Aunque algunos lo hayan perdido de vista, como se vio en la pasada edición de la Feria Internacional del Libro de Bogotá, donde abundaban productos de autoayuda que ocupan las listas de los libros más vendidos de Colombia, el libro es, ante todo, un bien de interés cultural y merece ser tratado de esa manera por la sociedad. Otra cosa es que también sea un producto de consumo masivo, pero hay que separar la paja del trigo. Por ello, regular los descuentos, asumir una política seria de saldos y un pacto de decencia entre las dos agremiaciones que existen hoy es muy importante. Para entender con algún ejemplo de nuestra legislación, podríamos comparar el tema con lo que ocurrió en el cine colombiano, que después de veintitrés años —será materia de otra columna— consiguió, gracias a esa denominación, además de un reconocimiento, la creación de instancias como el Fondo de Desarrollo Cinematográfico para financiar la producción de películas colombianas, brindando recursos a proyectos que cumplen con los requisitos establecidos. ¿No sería deseable que en Colombia hubiera algo parecido al Consejo Nacional para la Cultura y las Artes (Conaculta), que en México apoya la edición y circulación de libros a través de fondos públicos? La Ley del Cine consiguió también el crecimiento indudable de esa industria: de tres o cuatro películas que se estrenaban en el país antes de 2003, pasamos en promedio a setenta por año, es decir, algo así como quinientos largometrajes y más de mil cortos en veintidós años; muchos de ellos, producidos en las regiones colombianas.
El reconocimiento explícito del libro colombiano les garantizaría a los libros editados, elegidos, escritos o creados en el país, o con la concurrencia de sus actores, acceso a incentivos de financiamiento, estímulos automáticos, promoción y participación en ferias internacionales del libro, con apoyo. Además de esto, podría pensarse en una cuota fija de libros colombianos en las compras de bibliotecas públicas. Así mismo, se promovería la conservación y preservación del patrimonio bibliográfico del país, que no puede seguir constituyéndose a partir de todo aquello que se imprima en Colombia, sino aquello que realmente haga parte de nuestro acervo creativo.

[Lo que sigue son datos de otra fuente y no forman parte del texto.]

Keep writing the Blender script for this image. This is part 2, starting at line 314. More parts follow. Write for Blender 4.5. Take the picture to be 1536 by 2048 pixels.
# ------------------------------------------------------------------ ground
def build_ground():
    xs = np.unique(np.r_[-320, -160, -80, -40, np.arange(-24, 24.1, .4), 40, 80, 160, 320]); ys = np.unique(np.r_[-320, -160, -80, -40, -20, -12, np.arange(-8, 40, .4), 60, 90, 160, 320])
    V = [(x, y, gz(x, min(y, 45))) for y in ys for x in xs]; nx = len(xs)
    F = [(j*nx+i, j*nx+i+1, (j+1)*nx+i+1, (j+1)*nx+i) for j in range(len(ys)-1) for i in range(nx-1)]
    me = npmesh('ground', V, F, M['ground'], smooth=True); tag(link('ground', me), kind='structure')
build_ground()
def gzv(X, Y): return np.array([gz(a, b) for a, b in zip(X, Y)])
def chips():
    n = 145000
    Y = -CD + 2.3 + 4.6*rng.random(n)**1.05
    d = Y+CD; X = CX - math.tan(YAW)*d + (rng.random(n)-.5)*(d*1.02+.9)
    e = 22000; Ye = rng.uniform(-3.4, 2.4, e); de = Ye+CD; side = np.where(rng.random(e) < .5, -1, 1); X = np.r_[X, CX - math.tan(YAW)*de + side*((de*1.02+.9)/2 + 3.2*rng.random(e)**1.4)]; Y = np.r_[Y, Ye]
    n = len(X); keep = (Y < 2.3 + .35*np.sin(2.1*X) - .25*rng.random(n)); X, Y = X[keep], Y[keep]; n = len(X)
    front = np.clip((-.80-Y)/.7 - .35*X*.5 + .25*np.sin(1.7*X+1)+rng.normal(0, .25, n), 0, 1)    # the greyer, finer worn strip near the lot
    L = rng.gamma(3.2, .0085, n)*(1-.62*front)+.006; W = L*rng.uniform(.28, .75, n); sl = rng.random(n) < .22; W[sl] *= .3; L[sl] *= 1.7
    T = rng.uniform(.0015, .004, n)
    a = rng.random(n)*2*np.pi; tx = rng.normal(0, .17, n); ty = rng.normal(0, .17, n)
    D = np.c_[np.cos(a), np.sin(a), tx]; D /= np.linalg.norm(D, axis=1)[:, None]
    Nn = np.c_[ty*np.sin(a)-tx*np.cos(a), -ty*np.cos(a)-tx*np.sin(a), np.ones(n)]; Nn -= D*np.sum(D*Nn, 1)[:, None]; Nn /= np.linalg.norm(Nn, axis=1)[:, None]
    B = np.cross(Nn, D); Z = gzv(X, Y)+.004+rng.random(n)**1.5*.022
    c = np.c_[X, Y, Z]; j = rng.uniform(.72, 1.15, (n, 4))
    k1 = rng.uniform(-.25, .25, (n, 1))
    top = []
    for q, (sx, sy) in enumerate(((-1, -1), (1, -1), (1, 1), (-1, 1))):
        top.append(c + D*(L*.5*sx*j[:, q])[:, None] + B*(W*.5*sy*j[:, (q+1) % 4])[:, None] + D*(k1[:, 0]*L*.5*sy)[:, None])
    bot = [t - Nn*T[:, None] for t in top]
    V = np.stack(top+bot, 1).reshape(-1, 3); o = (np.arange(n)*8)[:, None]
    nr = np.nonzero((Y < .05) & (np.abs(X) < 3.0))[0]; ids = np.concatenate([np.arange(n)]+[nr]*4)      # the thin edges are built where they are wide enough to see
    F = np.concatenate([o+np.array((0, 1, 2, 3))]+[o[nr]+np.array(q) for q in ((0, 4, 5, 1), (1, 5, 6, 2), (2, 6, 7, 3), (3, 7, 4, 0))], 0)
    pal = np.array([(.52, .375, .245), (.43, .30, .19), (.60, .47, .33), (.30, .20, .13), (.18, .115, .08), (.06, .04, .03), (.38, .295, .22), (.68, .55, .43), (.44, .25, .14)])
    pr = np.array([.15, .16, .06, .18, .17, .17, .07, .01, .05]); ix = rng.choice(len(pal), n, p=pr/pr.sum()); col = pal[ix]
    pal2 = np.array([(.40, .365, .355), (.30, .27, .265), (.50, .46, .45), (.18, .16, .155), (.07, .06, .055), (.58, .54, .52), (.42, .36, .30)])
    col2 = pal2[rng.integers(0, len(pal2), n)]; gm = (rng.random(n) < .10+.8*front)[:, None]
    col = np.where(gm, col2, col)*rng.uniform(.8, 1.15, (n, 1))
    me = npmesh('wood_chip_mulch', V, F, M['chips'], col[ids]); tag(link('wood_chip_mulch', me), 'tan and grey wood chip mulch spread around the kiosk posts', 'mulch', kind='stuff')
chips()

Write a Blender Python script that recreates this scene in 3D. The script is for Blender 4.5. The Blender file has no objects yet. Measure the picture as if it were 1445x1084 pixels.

La propuesta de la Ley es clara en dejar exentos de impuestos sobre la renta no solo a los autores y traductores, sino también a ilustradores y a toda la cadena del libro, incluyendo correctores, editores, investigadores e impresores, del IVA.
Ante la estupenda noticia que dio un estudio de la Cámara Colombiana del Libro del pasado febrero, en la cual se muestra un incremento del crecimiento de las librerías en el país, la ley propone que se las considere como infraestructuras culturales para que puedan aspirar a exenciones o tarifas especiales en el predial, o la construcción de espacios para ellas, a partir de fondos públicos.
Incorporar el concepto del libro editado en Colombia y crear una política seria de descuentos no es ningún plan macabro en contra de nadie. Regular la competencia de precios entre las librerías y los canales digitales que abusan de sus descuentos —como ocurre en Francia—; permitir que las librerías se posicionen como espacios de intercambio de conocimiento y no solo de transacciones; proteger a las editoriales más pequeñas, y cuidar, sí, cuidar una historia de noblezas y empeños, es crucial para un país que debe reconciliarse. Se trata de ampliar y profundizar la democracia del libro, de crear discusiones sanas y profesionales. La industria editorial lo merece: han sido muchas décadas de persistencia y construcción y llegó la hora de dejar de actuar como si se tratara solo de medidas económicas y políticas —que se negocian con senadores a espaldas de los editores—, perdiendo de vista el gran fondo cultural que representa nuestra bibliodiversidad. Tal vez mañana hagamos encuestas sobre qué leemos los colombianos, y no cuántos libros compramos.